Material provided

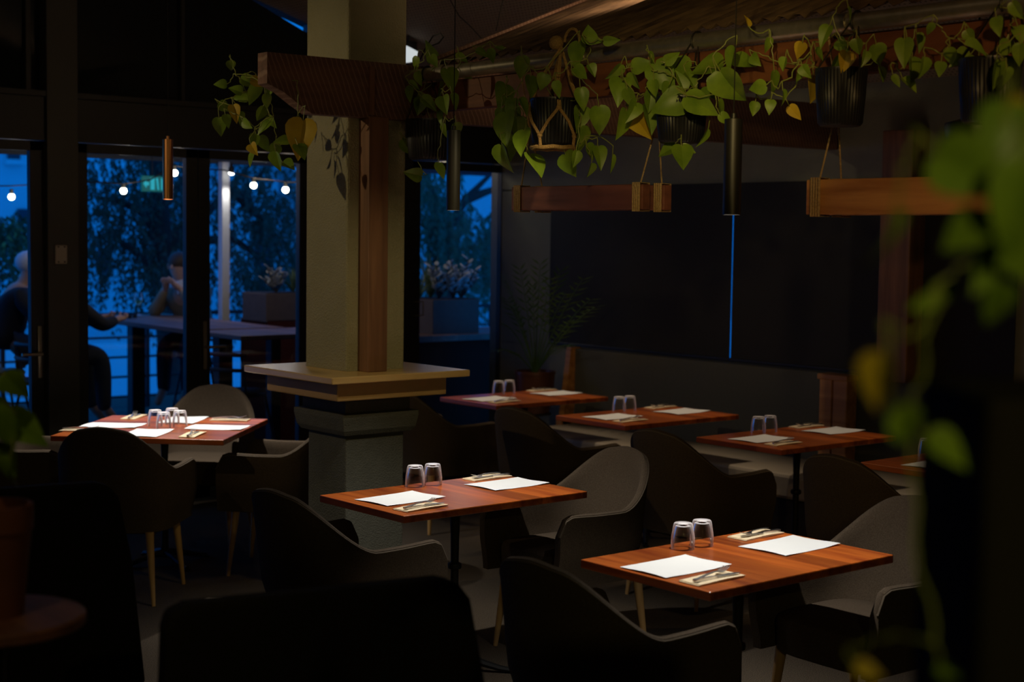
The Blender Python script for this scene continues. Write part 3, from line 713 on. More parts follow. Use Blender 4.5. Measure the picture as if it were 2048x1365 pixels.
# ================================================================ HANGING TIMBERS
def coil(mb, y, x0, x1, z0, z1, n=4, pitch=.011, r=.0052):
    for k in range(n):
        yy = y+k*pitch
        mb.tube([(x0-r, yy, z0-r), (x1+r, yy+.002, z0-r), (x1+r, yy+.004, z1+r), (x0-r, yy+.002, z1+r)], r, 6, closed=True)
def hanging(lab, ya, yb, xf, ztop, h_, m_, apexes, rz=0):
    t = thing('hanging_timber', lab, 'hanging timber', (0, 0, 0), 0, 'rope hung timbers under the gutter')
    for k, x in enumerate((xf, xf+.12)):
        MB().box((x, ya, ztop-h_), (x+.045, yb, ztop), .004).build('board', m_, t)
    for (ye, yap) in apexes:
        r = MB()
        for x in (xf, xf+.12):
            coil(r, ye, x, x+.045, ztop-h_, ztop)
            r.tube([(x+.02, ye+.02, ztop), (xf+.06, yap, ztop+.26)], .0035, 6)
        r.tube([(xf+.06, yap, ztop+.26), (RX, yap, 2.49)], .004, 6); r.build('rope', 'rope', t)
    return t
a = atX(1030, 377, 4.22); b = atX(1292, 376, 4.22)
hanging('dark red timber pair hung on ropes, left of the middle pendant', b.y, a.y, 4.20, 2.0, .100, 'board2', ((a.y-.062, a.y-.05), (b.y+.012, b.y-.02)))
a = atX(1620, 363, 4.22); b = atX(2075, 352, 4.22)
hanging('orange brown timber hung on ropes on the right behind blurred leaves', b.y, a.y, 4.20, 2.0, .122, 'board', ((a.y-.062, a.y-.08), (b.y+.02, b.y+.05)))

# ================================================================ POTHOS
def leaf_mesh(mb, base, tip, normal, wf=.75, fold=.25, droop=.15):
    base, tip = Vector(base), Vector(tip); ax = tip-base; L = ax.length; ax.normalize()
    nrm = Vector(normal); nrm = (nrm-ax*nrm.dot(ax)).normalized(); side = ax.cross(nrm)
    prof = [(-.08, .16), (-.05, .30), (.05, .43), (.2, .50), (.38, .46), (.58, .35), (.78, .19), (.92, .07), (1.0, .0)]
    vv = []; ff = []
    for u, wd in prof:
        uc = max(u, 0.0) if wd > .0 else u
        for k in (-1, -.5, 0, .5, 1):
            x = wd*wf*L*k; uu = u if abs(k) > .4 else uc
            d = -droop*L*(uu**2)+fold*abs(x)*(1 if abs(k) < .9 else .85)
            vv.append(base+ax*(uu*L)+side*x+nrm*d)
    for j in range(len(prof)-1):
        for k in range(4): ff.append((j*5+k, j*5+k+1, (j+1)*5+k+1, (j+1)*5+k))
    mb.add(vv, ff, True)
def wave(p, q, n=8, sag=.03, j=.01):
    p, q = Vector(p), Vector(q)
    return [p.lerp(q, i/n)+Vector((random.uniform(-j, j), random.uniform(-j, j), -sag*sin(pi*i/n)+random.uniform(-j, j)*.5)) if 0 < i < n else p.lerp(q, i/n) for i in range(n+1)]
def pothos(name, lab, leaves, root, plane, depth_jit=.07, group=None, pot=None, per=4, vr=.0022, extra=None, sizef=1.0):
    """leaves: (px, py, length px, tip angle deg clockwise from right, kind)"""
    t = thing(name, lab, 'plant', root, 0, group)
    G = MB(); Y = MB(); V = MB(); root = Vector(root)
    for m_ in (G, Y): m_.recalc = False
    nodes = []
    for (x, y, ln, an, kd) in leaves:
        dj = random.uniform(-depth_jit, depth_jit); c_ = plane(x, y, dj)
        dep = (c_-EYE).dot(_D); L = ln/F*dep*1.12*sizef; a = radians(an)
        dr = CR*cos(a)-CU*sin(a)+_D*random.uniform(-.6, .6); dr.normalize()
        nrm = -_D+CR*random.uniform(-1.1, 1.1)+Vector((0, 0, random.uniform(-.3, 1.1)))
        base = c_-dr*L*.5-root; tip = c_+dr*L*.5-root
        leaf_mesh(Y if kd == 'y' else G, base, tip, nrm, (.42 if kd == 'n' else random.uniform(.62, .92)), random.uniform(.15, .75), random.uniform(.0, .4))
        nodes.append((base, dr, L))
    # vines: chain leaves to nearby ones or to the root
    done = [Vector((0, 0, 0))]
    for base, dr, L in sorted(nodes, key=lambda q: q[0].length):
        j = base-dr*L*.35+Vector((0, 0, .012))
        k = min(done, key=lambda q: (q-j).length+.25*q.length)
        V.tube(wave(k, j, 7, random.uniform(-.02, .03), .006), vr, 5); V.tube(wave(j, base, 3, 0, .002), vr*.8, 5); done.append(j)
    if G.v: G.build('foliage', 'pothos', t)
    if Y.v: Y.build('yellow_leaves', 'pothosy', t)
    V.build('vines', 'vine', t)
    return t
def ribbed_pot(t, c_, r0, r1, h_, mt='blackpot', ribs=44):
    """c_ = local centre of rim; r0 rim radius, r1 base radius"""
    mb = MB(); n = ribs*4; prof = [(r1*.9, 0, 0), (r1, .01, 1), (lerp(r1, r0, .5)*1.01, h_*.5, 1), (r0, h_-.012, 1), (r0*1.02, h_-.008, 0), (r0*1.02, h_, 0), (r0*.93, h_, 0), (r0*.9, h_-.025, 0), (0.0, h_-.025, 0)]
    vv = []; ff = []
    for r, z, rb in prof:
        for i in range(n):
            a = 2*pi*i/n; rr = r*(1+(.018*cos(ribs*a) if rb else 0)); vv.append((c_[0]+rr*cos(a), c_[1]+rr*sin(a), c_[2]-h_+z))
    for j in range(len(prof)-1):
        for i in range(n): k = (i+1) % n; ff.append((j*n+i, j*n+k, (j+1)*n+k, (j+1)*n+i))
    ff.append(tuple(reversed(range(n)))); mb.add(vv, ff, True); return mb.build('pot', mt, t)
def plX(c): return lambda x, y, dj: atX(x, y, c+dj)
g = 'g'; y_ = 'y'; n_ = 'n'
P0 = [(462,133,20,90,g),(440,168,22,180,g),(480,195,32,170,g),(470,228,32,75,y_),(440,255,32,85,g),(455,243,24,70,g),(500,165,32,20,g),(508,192,42,100,g),(520,228,32,120,g),(495,250,24,40,g),(517,166,28,10,y_),(540,182,26,100,g),(562,283,30,170,g),(600,280,70,98,y_),(612,262,44,60,y_),(508,285,32,90,g),(505,318,40,100,g),(545,245,26,60,g),(530,290,34,60,g),(556,325,36,80,g),(578,332,30,30,g),(603,305,34,60,g),(480,240,26,80,g),(525,255,30,140,g),(548,305,28,100,g),(508,300,24,60,y_),(450,215,24,30,g),(470,180,24,200,g),(535,205,30,80,g)]
P1 = [(860,102,38,265,g),(868,123,26,60,g),(925,119,26,60,g),(967,107,26,20,g),(984,113,26,80,g),(997,96,18,200,g),(837,159,26,80,g),(830,172,24,30,g),(852,196,38,0,g),(890,174,52,100,g),(902,160,42,70,g),(860,209,36,40,g),(890,212,36,80,g),(793,214,18,60,g),(890,267,32,92,g),(914,260,26,80,g),(848,300,30,10,g),(815,297,36,60,g),(883,343,32,75,g),(824,348,34,190,g),(820,190,30,90,g),(870,150,30,120,g),(838,215,30,100,g),(812,235,24,80,g),(910,205,30,70,g),(830,130,28,110,g),(935,150,24,50,g),(880,235,28,100,g)]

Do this
Write out the data precisely as given, excluding the pictures.

Full solution
The Blender Python script for this scene continues. Write part 3, from line 713 on. More parts follow. Use Blender 4.5. Measure the picture as if it were 2048x1365 pixels.
# ================================================================ HANGING TIMBERS
def coil(mb, y, x0, x1, z0, z1, n=4, pitch=.011, r=.0052):
    for k in range(n):
        yy = y+k*pitch
        mb.tube([(x0-r, yy, z0-r), (x1+r, yy+.002, z0-r), (x1+r, yy+.004, z1+r), (x0-r, yy+.002, z1+r)], r, 6, closed=True)
def hanging(lab, ya, yb, xf, ztop, h_, m_, apexes, rz=0):
    t = thing('hanging_timber', lab, 'hanging timber', (0, 0, 0), 0, 'rope hung timbers under the gutter')
    for k, x in enumerate((xf, xf+.12)):
        MB().box((x, ya, ztop-h_), (x+.045, yb, ztop), .004).build('board', m_, t)
    for (ye, yap) in apexes:
        r = MB()
        for x in (xf, xf+.12):
            coil(r, ye, x, x+.045, ztop-h_, ztop)
            r.tube([(x+.02, ye+.02, ztop), (xf+.06, yap, ztop+.26)], .0035, 6)
        r.tube([(xf+.06, yap, ztop+.26), (RX, yap, 2.49)], .004, 6); r.build('rope', 'rope', t)
    return t
a = atX(1030, 377, 4.22); b = atX(1292, 376, 4.22)
hanging('dark red timber pair hung on ropes, left of the middle pendant', b.y, a.y, 4.20, 2.0, .100, 'board2', ((a.y-.062, a.y-.05), (b.y+.012, b.y-.02)))
a = atX(1620, 363, 4.22); b = atX(2075, 352, 4.22)
hanging('orange brown timber hung on ropes on the right behind blurred leaves', b.y, a.y, 4.20, 2.0, .122, 'board', ((a.y-.062, a.y-.08), (b.y+.02, b.y+.05)))

# ================================================================ POTHOS
def leaf_mesh(mb, base, tip, normal, wf=.75, fold=.25, droop=.15):
    base, tip = Vector(base), Vector(tip); ax = tip-base; L = ax.length; ax.normalize()
    nrm = Vector(normal); nrm = (nrm-ax*nrm.dot(ax)).normalized(); side = ax.cross(nrm)
    prof = [(-.08, .16), (-.05, .30), (.05, .43), (.2, .50), (.38, .46), (.58, .35), (.78, .19), (.92, .07), (1.0, .0)]
    vv = []; ff = []
    for u, wd in prof:
        uc = max(u, 0.0) if wd > .0 else u
        for k in (-1, -.5, 0, .5, 1):
            x = wd*wf*L*k; uu = u if abs(k) > .4 else uc
            d = -droop*L*(uu**2)+fold*abs(x)*(1 if abs(k) < .9 else .85)
            vv.append(base+ax*(uu*L)+side*x+nrm*d)
    for j in range(len(prof)-1):
        for k in range(4): ff.append((j*5+k, j*5+k+1, (j+1)*5+k+1, (j+1)*5+k))
    mb.add(vv, ff, True)
def wave(p, q, n=8, sag=.03, j=.01):
    p, q = Vector(p), Vector(q)
    return [p.lerp(q, i/n)+Vector((random.uniform(-j, j), random.uniform(-j, j), -sag*sin(pi*i/n)+random.uniform(-j, j)*.5)) if 0 < i < n else p.lerp(q, i/n) for i in range(n+1)]
def pothos(name, lab, leaves, root, plane, depth_jit=.07, group=None, pot=None, per=4, vr=.0022, extra=None, sizef=1.0):
    """leaves: (px, py, length px, tip angle deg clockwise from right, kind)"""
    t = thing(name, lab, 'plant', root, 0, group)
    G = MB(); Y = MB(); V = MB(); root = Vector(root)
    for m_ in (G, Y): m_.recalc = False
    nodes = []
    for (x, y, ln, an, kd) in leaves:
        dj = random.uniform(-depth_jit, depth_jit); c_ = plane(x, y, dj)
        dep = (c_-EYE).dot(_D); L = ln/F*dep*1.12*sizef; a = radians(an)
        dr = CR*cos(a)-CU*sin(a)+_D*random.uniform(-.6, .6); dr.normalize()
        nrm = -_D+CR*random.uniform(-1.1, 1.1)+Vector((0, 0, random.uniform(-.3, 1.1)))
        base = c_-dr*L*.5-root; tip = c_+dr*L*.5-root
        leaf_mesh(Y if kd == 'y' else G, base, tip, nrm, (.42 if kd == 'n' else random.uniform(.62, .92)), random.uniform(.15, .75), random.uniform(.0, .4))
        nodes.append((base, dr, L))
    # vines: chain leaves to nearby ones or to the root
    done = [Vector((0, 0, 0))]
    for base, dr, L in sorted(nodes, key=lambda q: q[0].length):
        j = base-dr*L*.35+Vector((0, 0, .012))
        k = min(done, key=lambda q: (q-j).length+.25*q.length)
        V.tube(wave(k, j, 7, random.uniform(-.02, .03), .006), vr, 5); V.tube(wave(j, base, 3, 0, .002), vr*.8, 5); done.append(j)
    if G.v: G.build('foliage', 'pothos', t)
    if Y.v: Y.build('yellow_leaves', 'pothosy', t)
    V.build('vines', 'vine', t)
    return t
def ribbed_pot(t, c_, r0, r1, h_, mt='blackpot', ribs=44):
    """c_ = local centre of rim; r0 rim radius, r1 base radius"""
    mb = MB(); n = ribs*4; prof = [(r1*.9, 0, 0), (r1, .01, 1), (lerp(r1, r0, .5)*1.01, h_*.5, 1), (r0, h_-.012, 1), (r0*1.02, h_-.008, 0), (r0*1.02, h_, 0), (r0*.93, h_, 0), (r0*.9, h_-.025, 0), (0.0, h_-.025, 0)]
    vv = []; ff = []
    for r, z, rb in prof:
        for i in range(n):
            a = 2*pi*i/n; rr = r*(1+(.018*cos(ribs*a) if rb else 0)); vv.append((c_[0]+rr*cos(a), c_[1]+rr*sin(a), c_[2]-h_+z))
    for j in range(len(prof)-1):
        for i in range(n): k = (i+1) % n; ff.append((j*n+i, j*n+k, (j+1)*n+k, (j+1)*n+i))
    ff.append(tuple(reversed(range(n)))); mb.add(vv, ff, True); return mb.build('pot', mt, t)
def plX(c): return lambda x, y, dj: atX(x, y, c+dj)
g = 'g'; y_ = 'y'; n_ = 'n'
P0 = [(462,133,20,90,g),(440,168,22,180,g),(480,195,32,170,g),(470,228,32,75,y_),(440,255,32,85,g),(455,243,24,70,g),(500,165,32,20,g),(508,192,42,100,g),(520,228,32,120,g),(495,250,24,40,g),(517,166,28,10,y_),(540,182,26,100,g),(562,283,30,170,g),(600,280,70,98,y_),(612,262,44,60,y_),(508,285,32,90,g),(505,318,40,100,g),(545,245,26,60,g),(530,290,34,60,g),(556,325,36,80,g),(578,332,30,30,g),(603,305,34,60,g),(480,240,26,80,g),(525,255,30,140,g),(548,305,28,100,g),(508,300,24,60,y_),(450,215,24,30,g),(470,180,24,200,g),(535,205,30,80,g)]
P1 = [(860,102,38,265,g),(868,123,26,60,g),(925,119,26,60,g),(967,107,26,20,g),(984,113,26,80,g),(997,96,18,200,g),(837,159,26,80,g),(830,172,24,30,g),(852,196,38,0,g),(890,174,52,100,g),(902,160,42,70,g),(860,209,36,40,g),(890,212,36,80,g),(793,214,18,60,g),(890,267,32,92,g),(914,260,26,80,g),(848,300,30,10,g),(815,297,36,60,g),(883,343,32,75,g),(824,348,34,190,g),(820,190,30,90,g),(870,150,30,120,g),(838,215,30,100,g),(812,235,24,80,g),(910,205,30,70,g),(830,130,28,110,g),(935,150,24,50,g),(880,235,28,100,g)]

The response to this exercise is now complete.